• _Work to be completed_
Extract exactly those lines that lie between the start of the material and the line with "return float(AZ[j, i])", including both boundary lines and no others.

• _Dataset extract_
======
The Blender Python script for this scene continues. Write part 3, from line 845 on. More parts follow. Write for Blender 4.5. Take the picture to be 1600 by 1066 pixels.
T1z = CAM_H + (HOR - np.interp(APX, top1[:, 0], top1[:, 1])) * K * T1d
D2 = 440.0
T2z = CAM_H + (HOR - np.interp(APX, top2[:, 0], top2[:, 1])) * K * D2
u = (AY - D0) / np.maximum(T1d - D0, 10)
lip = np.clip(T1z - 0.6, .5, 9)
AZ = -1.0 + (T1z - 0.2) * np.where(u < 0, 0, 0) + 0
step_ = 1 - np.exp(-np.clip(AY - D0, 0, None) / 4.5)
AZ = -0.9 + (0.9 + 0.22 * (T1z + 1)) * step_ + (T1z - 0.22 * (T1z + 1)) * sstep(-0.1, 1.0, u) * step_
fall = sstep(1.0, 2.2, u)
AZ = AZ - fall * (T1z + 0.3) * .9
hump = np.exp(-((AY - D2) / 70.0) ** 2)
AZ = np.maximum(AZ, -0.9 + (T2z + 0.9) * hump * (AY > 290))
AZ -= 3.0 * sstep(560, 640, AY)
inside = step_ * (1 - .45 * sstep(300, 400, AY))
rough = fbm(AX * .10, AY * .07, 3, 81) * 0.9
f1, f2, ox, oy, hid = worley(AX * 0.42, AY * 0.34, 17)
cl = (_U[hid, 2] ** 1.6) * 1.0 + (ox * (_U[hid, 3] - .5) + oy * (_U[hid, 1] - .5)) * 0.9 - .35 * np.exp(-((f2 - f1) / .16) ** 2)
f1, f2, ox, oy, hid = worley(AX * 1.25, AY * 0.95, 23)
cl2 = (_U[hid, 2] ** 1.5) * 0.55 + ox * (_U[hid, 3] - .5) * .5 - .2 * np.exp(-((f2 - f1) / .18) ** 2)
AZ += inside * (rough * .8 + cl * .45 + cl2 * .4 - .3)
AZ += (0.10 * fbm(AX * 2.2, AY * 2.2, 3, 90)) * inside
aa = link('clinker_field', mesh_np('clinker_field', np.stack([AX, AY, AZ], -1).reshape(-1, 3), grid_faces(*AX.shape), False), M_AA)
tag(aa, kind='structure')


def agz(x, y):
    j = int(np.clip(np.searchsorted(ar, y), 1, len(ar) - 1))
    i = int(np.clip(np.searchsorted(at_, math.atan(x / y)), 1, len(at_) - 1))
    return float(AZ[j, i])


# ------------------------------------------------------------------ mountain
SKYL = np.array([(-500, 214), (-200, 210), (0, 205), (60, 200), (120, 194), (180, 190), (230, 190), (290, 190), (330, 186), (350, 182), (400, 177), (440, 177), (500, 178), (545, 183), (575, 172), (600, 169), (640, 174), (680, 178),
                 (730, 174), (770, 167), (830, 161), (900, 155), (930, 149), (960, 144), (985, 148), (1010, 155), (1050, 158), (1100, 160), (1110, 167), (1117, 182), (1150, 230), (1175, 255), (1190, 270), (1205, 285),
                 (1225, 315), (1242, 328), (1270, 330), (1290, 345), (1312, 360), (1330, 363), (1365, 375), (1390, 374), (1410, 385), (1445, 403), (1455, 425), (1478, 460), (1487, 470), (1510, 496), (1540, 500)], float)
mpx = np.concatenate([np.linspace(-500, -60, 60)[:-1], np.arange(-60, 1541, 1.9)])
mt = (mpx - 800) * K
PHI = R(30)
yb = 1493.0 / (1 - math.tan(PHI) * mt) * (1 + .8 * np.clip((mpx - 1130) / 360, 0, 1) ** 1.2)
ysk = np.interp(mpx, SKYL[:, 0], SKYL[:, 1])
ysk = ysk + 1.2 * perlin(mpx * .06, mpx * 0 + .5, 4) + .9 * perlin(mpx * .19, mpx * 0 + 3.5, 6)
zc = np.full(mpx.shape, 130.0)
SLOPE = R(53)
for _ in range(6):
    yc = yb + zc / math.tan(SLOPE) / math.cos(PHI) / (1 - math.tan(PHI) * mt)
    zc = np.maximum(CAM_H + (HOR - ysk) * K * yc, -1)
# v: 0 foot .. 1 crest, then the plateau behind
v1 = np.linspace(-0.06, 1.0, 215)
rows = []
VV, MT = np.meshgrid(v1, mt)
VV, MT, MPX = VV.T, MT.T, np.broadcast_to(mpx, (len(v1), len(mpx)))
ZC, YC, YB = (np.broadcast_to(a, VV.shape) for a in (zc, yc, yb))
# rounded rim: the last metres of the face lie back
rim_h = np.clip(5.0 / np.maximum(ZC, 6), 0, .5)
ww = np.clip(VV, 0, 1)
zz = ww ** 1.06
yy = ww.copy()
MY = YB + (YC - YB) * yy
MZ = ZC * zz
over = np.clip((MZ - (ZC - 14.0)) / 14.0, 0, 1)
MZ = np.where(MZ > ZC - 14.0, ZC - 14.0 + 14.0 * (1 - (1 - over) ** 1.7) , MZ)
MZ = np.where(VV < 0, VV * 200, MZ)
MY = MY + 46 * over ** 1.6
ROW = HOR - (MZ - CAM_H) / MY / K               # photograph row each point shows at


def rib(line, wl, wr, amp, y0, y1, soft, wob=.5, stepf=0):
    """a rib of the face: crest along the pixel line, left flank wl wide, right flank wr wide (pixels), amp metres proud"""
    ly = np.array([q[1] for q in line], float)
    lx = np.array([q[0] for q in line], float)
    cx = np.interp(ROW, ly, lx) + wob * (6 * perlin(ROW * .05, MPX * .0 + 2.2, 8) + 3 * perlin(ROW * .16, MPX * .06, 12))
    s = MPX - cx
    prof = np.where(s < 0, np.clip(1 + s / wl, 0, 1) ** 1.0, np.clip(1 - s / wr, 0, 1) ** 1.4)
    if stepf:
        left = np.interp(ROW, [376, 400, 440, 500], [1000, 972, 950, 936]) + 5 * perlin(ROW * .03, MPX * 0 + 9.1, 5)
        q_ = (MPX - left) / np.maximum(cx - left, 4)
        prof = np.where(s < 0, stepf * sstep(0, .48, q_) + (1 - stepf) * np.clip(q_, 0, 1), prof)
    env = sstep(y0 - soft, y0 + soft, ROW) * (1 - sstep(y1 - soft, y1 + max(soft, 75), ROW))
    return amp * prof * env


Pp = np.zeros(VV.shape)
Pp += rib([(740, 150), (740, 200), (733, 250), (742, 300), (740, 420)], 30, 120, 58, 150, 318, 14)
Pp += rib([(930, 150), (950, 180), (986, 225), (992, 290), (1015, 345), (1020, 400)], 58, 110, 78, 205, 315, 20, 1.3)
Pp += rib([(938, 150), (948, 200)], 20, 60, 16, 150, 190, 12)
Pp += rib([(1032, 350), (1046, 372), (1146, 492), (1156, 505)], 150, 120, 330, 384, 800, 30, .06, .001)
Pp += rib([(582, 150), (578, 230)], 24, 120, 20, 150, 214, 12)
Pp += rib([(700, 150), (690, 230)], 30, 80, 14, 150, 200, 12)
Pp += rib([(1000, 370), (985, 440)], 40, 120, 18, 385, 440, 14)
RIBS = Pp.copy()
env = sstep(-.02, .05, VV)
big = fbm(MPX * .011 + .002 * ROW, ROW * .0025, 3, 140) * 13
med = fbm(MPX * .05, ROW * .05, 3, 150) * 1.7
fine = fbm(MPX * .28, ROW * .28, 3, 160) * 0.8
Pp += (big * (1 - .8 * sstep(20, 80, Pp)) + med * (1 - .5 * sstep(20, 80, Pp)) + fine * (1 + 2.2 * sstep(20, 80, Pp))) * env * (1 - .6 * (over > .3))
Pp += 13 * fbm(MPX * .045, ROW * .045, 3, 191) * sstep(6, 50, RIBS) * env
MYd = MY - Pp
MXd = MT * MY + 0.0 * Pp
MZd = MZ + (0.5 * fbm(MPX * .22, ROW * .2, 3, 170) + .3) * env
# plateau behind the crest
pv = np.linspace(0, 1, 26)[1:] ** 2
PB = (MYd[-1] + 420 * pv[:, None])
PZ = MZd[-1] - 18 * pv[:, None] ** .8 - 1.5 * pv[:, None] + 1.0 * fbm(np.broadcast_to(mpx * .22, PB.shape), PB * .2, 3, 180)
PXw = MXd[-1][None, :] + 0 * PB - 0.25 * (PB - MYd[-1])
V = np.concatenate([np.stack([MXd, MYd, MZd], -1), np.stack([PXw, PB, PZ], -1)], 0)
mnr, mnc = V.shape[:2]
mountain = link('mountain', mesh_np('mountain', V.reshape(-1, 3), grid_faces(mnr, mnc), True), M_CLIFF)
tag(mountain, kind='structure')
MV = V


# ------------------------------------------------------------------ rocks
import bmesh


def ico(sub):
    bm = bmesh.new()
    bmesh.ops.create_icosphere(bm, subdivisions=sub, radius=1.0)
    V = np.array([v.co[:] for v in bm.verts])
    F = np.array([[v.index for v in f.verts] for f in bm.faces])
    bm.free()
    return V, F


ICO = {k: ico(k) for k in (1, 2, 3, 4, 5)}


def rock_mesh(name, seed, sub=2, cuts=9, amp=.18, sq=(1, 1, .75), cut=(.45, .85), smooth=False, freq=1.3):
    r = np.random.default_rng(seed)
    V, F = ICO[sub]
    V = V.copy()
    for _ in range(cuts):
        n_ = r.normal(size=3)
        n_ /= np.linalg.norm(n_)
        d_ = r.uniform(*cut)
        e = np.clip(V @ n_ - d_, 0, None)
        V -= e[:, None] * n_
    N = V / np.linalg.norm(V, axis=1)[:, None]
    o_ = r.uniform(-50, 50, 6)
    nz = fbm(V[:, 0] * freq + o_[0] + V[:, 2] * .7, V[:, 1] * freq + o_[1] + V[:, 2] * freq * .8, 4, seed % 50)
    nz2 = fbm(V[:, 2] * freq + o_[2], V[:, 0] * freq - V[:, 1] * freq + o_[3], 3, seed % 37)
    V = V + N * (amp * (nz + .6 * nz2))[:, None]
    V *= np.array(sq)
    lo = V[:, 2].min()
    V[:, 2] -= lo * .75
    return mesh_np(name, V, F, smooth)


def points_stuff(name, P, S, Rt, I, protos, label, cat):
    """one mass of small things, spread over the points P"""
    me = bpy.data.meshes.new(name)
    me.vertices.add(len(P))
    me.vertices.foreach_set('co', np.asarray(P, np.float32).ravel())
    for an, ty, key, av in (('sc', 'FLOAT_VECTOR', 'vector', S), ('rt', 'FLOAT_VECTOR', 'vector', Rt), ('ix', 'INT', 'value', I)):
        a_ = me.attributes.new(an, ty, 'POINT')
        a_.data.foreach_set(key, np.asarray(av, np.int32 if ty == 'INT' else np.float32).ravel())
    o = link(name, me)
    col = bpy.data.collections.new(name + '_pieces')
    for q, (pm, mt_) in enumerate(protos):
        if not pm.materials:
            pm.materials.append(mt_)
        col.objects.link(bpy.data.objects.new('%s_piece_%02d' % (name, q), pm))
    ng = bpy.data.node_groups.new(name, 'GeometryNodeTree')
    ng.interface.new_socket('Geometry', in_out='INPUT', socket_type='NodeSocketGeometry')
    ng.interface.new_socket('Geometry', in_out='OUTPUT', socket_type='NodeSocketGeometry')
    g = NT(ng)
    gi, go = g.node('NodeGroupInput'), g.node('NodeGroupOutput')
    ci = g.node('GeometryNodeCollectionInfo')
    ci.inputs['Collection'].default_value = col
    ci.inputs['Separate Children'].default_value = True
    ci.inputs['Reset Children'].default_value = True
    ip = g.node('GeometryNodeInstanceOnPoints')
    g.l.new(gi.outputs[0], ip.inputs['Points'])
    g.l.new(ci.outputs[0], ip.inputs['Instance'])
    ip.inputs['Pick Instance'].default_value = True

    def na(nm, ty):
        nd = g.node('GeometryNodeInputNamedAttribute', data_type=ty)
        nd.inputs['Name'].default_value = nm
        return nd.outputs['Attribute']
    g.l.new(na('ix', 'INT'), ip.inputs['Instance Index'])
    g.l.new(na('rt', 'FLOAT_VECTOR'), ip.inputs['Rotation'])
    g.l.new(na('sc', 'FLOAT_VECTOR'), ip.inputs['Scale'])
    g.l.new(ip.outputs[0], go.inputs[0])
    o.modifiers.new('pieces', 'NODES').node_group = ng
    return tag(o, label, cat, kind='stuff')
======
• _Exercise result_
The Blender Python script for this scene continues. Write part 3, from line 845 on. More parts follow. Write for Blender 4.5. Take the picture to be 1600 by 1066 pixels.
T1z = CAM_H + (HOR - np.interp(APX, top1[:, 0], top1[:, 1])) * K * T1d
D2 = 440.0
T2z = CAM_H + (HOR - np.interp(APX, top2[:, 0], top2[:, 1])) * K * D2
u = (AY - D0) / np.maximum(T1d - D0, 10)
lip = np.clip(T1z - 0.6, .5, 9)
AZ = -1.0 + (T1z - 0.2) * np.where(u < 0, 0, 0) + 0
step_ = 1 - np.exp(-np.clip(AY - D0, 0, None) / 4.5)
AZ = -0.9 + (0.9 + 0.22 * (T1z + 1)) * step_ + (T1z - 0.22 * (T1z + 1)) * sstep(-0.1, 1.0, u) * step_
fall = sstep(1.0, 2.2, u)
AZ = AZ - fall * (T1z + 0.3) * .9
hump = np.exp(-((AY - D2) / 70.0) ** 2)
AZ = np.maximum(AZ, -0.9 + (T2z + 0.9) * hump * (AY > 290))
AZ -= 3.0 * sstep(560, 640, AY)
inside = step_ * (1 - .45 * sstep(300, 400, AY))
rough = fbm(AX * .10, AY * .07, 3, 81) * 0.9
f1, f2, ox, oy, hid = worley(AX * 0.42, AY * 0.34, 17)
cl = (_U[hid, 2] ** 1.6) * 1.0 + (ox * (_U[hid, 3] - .5) + oy * (_U[hid, 1] - .5)) * 0.9 - .35 * np.exp(-((f2 - f1) / .16) ** 2)
f1, f2, ox, oy, hid = worley(AX * 1.25, AY * 0.95, 23)
cl2 = (_U[hid, 2] ** 1.5) * 0.55 + ox * (_U[hid, 3] - .5) * .5 - .2 * np.exp(-((f2 - f1) / .18) ** 2)
AZ += inside * (rough * .8 + cl * .45 + cl2 * .4 - .3)
AZ += (0.10 * fbm(AX * 2.2, AY * 2.2, 3, 90)) * inside
aa = link('clinker_field', mesh_np('clinker_field', np.stack([AX, AY, AZ], -1).reshape(-1, 3), grid_faces(*AX.shape), False), M_AA)
tag(aa, kind='structure')


def agz(x, y):
    j = int(np.clip(np.searchsorted(ar, y), 1, len(ar) - 1))
    i = int(np.clip(np.searchsorted(at_, math.atan(x / y)), 1, len(at_) - 1))
    return float(AZ[j, i])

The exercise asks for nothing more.